When it went down, the rest of the country came with it.
"You have to go all the way back, all the way, to almost the World Wars or the Great Depression to find anything like what happened here," John Barker, President and CEO of the Ohio Restaurant Association, says.
Ohio lost 3,000 restaurants in the last year and a half, and looking at today, the ones still standing are barely keeping their balance.
"I should say that I probably was doing my fair share of complaining for three days in a row when I had to be our dishwasher, when I scheduled three different dishwashers and none of them showed," said Lorrie Torres, owner and operator of Mallorca in downtown Cleveland and also the head of the Cleveland Independents restaurant group.
But the Restaurant Association is now giving these establishments something to lean on: Coming later this summer, the employee relief fund will expand to be a permanent fund to continue helping the restaurant industry, still in a time of need.
"The comeback, the complete recovery for this industry, we predict will be deep into 2022," Barker said. "In some cases, [depending on] what your situation is, how much federal or state support to get, it could take all the way to 2023."
Holding on from 14 months in the red, despite the temporary relief funds put in place by Congress. That’s why the Restaurant Association is also lobbying in Washington—with the support of Sens.

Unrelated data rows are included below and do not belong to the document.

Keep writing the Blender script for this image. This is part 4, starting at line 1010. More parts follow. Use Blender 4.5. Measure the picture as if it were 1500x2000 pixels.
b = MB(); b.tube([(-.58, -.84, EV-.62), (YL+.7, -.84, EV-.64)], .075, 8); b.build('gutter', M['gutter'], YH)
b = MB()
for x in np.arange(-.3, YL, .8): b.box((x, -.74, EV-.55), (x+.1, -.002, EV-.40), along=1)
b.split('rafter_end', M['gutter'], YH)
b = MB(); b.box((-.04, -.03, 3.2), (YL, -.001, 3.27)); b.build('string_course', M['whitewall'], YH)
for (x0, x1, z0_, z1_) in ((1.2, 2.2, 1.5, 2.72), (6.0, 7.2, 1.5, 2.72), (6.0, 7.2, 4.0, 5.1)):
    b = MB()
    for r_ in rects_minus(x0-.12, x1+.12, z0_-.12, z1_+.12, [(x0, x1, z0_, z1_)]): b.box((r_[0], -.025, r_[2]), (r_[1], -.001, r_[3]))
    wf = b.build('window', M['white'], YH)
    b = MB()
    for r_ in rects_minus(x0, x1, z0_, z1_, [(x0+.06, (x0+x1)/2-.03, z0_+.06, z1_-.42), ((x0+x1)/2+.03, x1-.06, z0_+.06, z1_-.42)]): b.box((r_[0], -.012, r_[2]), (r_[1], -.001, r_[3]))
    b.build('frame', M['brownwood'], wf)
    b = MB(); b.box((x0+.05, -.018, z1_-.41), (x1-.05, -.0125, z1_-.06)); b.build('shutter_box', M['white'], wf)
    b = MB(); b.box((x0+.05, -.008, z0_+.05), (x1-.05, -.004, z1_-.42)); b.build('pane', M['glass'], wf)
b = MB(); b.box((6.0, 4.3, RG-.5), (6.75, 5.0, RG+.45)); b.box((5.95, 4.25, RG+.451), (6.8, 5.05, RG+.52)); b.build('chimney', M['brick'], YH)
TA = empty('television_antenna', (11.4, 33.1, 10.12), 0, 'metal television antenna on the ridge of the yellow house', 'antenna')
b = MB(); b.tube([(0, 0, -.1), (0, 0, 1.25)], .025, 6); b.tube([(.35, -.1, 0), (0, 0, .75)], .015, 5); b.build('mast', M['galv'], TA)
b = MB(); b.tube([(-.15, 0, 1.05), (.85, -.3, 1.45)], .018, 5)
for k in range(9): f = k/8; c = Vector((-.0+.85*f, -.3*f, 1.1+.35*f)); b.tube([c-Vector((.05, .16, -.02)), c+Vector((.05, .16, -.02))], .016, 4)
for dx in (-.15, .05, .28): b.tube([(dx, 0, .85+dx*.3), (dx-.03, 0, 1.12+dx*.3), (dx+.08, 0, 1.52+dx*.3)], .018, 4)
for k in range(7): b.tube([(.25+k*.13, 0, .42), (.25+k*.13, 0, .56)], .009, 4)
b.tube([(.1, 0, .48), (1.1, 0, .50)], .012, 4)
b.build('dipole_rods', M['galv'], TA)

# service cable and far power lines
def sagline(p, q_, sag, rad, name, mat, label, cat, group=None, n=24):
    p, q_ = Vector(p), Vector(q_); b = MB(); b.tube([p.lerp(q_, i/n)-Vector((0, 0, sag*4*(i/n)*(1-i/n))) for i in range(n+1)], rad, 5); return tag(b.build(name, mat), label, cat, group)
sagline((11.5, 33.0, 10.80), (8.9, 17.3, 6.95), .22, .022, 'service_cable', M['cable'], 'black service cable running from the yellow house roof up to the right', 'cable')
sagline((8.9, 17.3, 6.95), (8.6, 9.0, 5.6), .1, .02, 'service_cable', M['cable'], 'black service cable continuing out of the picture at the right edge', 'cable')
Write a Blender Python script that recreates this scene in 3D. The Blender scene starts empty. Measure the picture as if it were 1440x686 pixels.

Sherrod Brown and Rob Portman—to bring that money back, too.
"The industry $290 billion in sales, so that was about 10% that was allocated for that money," Barker points out. "As soon as the applications [were] open, [those relief funds were] gone in a blink, so we're asking Congress to replenish that up to about $60 billion."
It's money that will not only put food in our mouths and on employees' tables, but bring life back into our city.
"I think that the more restaurants we have, the more reason people will have to come downtown," Torrres thinks.
Barker adds things can only go up from here.
“You think about the NFL draft, we were able to get that in Cleveland, and how cool that was to have that in our city," he said. "Think about Playhouse Square and getting that going again, and people going back to museums or art galleries and walking through our neighbor[hoods], and restaurants are right in the middle of that, and now we're trying to bring that life back to them."